Мы все изумлялись тому, как он мог написать такие два очерка, и даже заподозрили подлинность этого сочинительства. Беллетриста из него не вышло, а только чиновник, кажется провиантского ведомства.

Рецензия профессора Булича привела меня в некоторое смущение и поубавила моей школьной славы.

Хотя я и не мечтал еще тогда пойти со временем по чисто писательской дороге, однако, сколько помню, я собирался уже тайно послать мой рассказ в редакцию какого-то журнала, а может, и послал.

Учитель словесности уже не так верил в мои таланты. В следующем учебном году я, не смущаясь, однако, приговором казанского профессора, написал нечто вроде продолжения похождений моего героя, и в довольно обширных размерах. Место действия был опять Петербург, куда я не попадал до 1855 года.
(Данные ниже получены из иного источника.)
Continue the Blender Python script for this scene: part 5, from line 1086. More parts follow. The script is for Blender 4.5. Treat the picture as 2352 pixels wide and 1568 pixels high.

Все это было сочинено по разным повестям и очеркам, читанным в журналах, гораздо больше, чем по каким-нибудь устным рассказам о столичной жизни.

Читал я эту эпопею вслух в классе, по мере того как писал. Все слушали с интересом, в том числе и учитель.

Репутация "бойкого пера" утвердилась за мною. Но в округ наших сочинений уже не посылали. Не было, когда мы кончали, и тех "литературных бесед", какие происходили прежде. Одну из таких бесед я описал в моем романе с известной долей вымысла по лицам и подробностям.

На этих "беседах" происходили настоящие прения, и оппонентами являлись ученики. В моей памяти удержалась в особенности одна такая беседа, где сочинение ученика седьмого класса читал сам учитель, а автор стоял около кафедры.